In the 1960’s, Sydney Allard continued to compete in rallies mostly accompanied by Australian navigator Tom Fisk. They won their class in the 1963 Monte Carlo Rally in a Ford Allardette. Starting from Glasgow they reached Monte Carlo unpenalised. In the 1964 Monte Allard hit a level-crossing in Czechoslovakia in his Ford Cortina and retired. Sydney’s final outing in the Monte Carlo Rally came in 1965. In 1961 Sydney Allard, (considered by many to be the father of British drag racing), built the Allard dragster. Constructed in 23 weeks between January and June 1961, in a small workshop directly beneath Sydney’s office at the Allard main works on Clapham High Street, the car featured a 354-cubic inch Chrysler motor with front-mounted 6-71 GMC supercharger.

The car was then invited to appear over the standing start quarter mile at an N.S.A. record meeting at Wellesbourne Aerodrome, near Stratford-Upon-Avon, on October 14, 1961. Denis Jenkinson writing in Motor Sport said: “Sydney Allard pointed the sleek blue dragster down the quarter-mile, let in the clutch, opened up and with a sound like a large bomber going down the runway disappeared through the timing traps in 10.841 sec”. Sadly few spectators witnessed this achievement.
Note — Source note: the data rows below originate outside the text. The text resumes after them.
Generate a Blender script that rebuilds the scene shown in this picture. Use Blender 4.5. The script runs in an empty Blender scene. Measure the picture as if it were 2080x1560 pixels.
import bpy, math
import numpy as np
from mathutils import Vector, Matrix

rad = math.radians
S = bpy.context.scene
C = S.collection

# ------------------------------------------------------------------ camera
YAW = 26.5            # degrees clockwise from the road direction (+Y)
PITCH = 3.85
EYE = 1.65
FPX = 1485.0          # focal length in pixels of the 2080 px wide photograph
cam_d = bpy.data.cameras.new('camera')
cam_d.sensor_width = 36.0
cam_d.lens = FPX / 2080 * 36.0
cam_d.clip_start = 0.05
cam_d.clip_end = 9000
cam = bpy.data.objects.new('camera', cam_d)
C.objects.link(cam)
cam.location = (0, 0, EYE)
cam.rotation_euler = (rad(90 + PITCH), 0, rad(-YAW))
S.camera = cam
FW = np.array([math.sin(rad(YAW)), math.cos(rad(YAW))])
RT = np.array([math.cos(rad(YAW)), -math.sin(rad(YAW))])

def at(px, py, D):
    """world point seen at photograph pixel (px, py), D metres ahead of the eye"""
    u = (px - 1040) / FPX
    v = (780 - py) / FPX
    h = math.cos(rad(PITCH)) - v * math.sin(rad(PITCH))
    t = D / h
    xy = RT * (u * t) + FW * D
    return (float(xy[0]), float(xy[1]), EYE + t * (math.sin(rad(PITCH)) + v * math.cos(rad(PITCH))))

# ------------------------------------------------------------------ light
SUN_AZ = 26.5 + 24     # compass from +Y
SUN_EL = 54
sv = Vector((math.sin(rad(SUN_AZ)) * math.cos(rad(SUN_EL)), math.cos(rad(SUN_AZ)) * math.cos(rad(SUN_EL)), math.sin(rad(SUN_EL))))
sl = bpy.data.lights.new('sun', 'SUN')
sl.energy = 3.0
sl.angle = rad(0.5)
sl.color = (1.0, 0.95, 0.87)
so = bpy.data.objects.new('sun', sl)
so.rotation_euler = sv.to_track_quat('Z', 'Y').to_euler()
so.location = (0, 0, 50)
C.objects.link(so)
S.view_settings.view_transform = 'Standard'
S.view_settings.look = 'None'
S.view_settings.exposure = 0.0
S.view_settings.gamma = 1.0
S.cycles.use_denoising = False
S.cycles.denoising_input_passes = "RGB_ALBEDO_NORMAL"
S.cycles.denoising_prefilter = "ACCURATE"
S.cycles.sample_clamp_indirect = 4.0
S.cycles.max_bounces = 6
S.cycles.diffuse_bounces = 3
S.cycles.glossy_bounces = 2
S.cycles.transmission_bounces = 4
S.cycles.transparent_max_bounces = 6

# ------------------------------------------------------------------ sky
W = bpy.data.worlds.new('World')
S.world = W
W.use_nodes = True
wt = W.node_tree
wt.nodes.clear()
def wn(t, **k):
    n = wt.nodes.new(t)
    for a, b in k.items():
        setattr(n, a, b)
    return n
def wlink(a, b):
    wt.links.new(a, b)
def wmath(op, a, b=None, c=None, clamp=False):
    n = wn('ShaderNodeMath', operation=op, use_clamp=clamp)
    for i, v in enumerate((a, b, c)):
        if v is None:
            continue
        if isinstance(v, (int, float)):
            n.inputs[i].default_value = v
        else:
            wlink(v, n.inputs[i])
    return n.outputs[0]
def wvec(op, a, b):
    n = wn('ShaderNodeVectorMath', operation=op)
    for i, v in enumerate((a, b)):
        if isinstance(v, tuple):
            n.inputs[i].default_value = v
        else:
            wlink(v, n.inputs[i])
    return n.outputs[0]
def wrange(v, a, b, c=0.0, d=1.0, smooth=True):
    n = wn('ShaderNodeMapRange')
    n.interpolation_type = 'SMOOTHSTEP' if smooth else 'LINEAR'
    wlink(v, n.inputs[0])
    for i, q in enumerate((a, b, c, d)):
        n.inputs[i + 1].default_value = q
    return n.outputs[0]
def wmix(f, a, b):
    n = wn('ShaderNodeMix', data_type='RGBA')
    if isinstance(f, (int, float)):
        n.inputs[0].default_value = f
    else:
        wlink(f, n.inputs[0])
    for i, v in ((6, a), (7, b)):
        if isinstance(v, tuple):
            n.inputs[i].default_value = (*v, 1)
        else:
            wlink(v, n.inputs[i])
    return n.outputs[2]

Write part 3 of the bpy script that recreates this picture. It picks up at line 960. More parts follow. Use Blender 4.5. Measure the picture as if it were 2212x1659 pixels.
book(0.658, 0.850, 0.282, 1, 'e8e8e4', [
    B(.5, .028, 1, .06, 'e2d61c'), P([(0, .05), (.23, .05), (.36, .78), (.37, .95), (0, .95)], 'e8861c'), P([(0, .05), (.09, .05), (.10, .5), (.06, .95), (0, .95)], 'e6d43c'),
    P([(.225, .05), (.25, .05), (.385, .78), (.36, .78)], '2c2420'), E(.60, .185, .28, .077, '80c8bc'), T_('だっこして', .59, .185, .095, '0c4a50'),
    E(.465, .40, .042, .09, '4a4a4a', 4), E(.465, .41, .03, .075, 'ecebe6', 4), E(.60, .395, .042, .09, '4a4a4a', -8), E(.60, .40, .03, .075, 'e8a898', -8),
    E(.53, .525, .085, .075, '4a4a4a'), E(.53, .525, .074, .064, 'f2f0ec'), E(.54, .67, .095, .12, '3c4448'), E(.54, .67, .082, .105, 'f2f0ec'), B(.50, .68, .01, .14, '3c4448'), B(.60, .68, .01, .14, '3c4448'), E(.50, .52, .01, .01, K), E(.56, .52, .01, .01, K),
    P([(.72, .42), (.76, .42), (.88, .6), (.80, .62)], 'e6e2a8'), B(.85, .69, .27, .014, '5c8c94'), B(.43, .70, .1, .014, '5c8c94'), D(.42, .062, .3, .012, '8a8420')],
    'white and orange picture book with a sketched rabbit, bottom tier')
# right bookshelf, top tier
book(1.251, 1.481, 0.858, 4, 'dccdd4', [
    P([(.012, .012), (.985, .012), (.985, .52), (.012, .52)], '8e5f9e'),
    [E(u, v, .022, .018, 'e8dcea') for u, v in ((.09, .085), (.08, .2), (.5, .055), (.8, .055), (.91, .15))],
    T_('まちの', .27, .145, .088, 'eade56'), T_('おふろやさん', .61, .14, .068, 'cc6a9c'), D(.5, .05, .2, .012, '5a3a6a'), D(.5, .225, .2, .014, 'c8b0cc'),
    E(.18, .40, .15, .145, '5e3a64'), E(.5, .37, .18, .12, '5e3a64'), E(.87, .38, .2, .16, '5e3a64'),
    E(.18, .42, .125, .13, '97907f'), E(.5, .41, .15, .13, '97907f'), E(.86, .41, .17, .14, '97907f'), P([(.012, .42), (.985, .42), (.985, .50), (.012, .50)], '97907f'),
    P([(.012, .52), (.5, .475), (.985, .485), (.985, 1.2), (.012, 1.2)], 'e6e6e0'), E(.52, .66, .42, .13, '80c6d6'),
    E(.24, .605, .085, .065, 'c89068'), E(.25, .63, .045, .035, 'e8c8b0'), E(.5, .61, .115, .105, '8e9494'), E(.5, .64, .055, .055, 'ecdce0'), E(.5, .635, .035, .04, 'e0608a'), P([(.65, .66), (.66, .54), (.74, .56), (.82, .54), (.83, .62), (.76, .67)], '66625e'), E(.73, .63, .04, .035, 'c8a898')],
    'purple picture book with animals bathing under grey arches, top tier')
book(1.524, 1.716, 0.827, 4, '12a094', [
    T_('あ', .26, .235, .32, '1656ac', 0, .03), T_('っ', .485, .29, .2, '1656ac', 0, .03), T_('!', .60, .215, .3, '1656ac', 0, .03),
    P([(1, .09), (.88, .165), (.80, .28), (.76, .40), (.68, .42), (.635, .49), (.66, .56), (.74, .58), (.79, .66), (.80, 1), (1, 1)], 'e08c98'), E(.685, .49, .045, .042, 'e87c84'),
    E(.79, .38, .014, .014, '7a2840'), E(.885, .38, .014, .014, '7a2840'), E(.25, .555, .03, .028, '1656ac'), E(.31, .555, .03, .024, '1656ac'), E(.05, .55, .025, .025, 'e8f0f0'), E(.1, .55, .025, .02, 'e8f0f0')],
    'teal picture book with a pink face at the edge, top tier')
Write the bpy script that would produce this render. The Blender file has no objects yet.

According to Jenkinson: “Allard’s temperamental machine eventually did 10.48 sec on its best run,” for the standing-start quarter mile, which took place at Debden, Essex on April 14, 1962. At the time, this was the fastest quarter-mile time ever recorded in the U.K.

Sydney Allard passed away at his home, Black Hills, Esher, Surrey on April 12, 1966,  the day after the opening of Santa Pod, the first purpose-built dragstrip in England. Fittingly, it was one of the biggest events to date for drag racing in England and several Allard Dragons were in competition that day.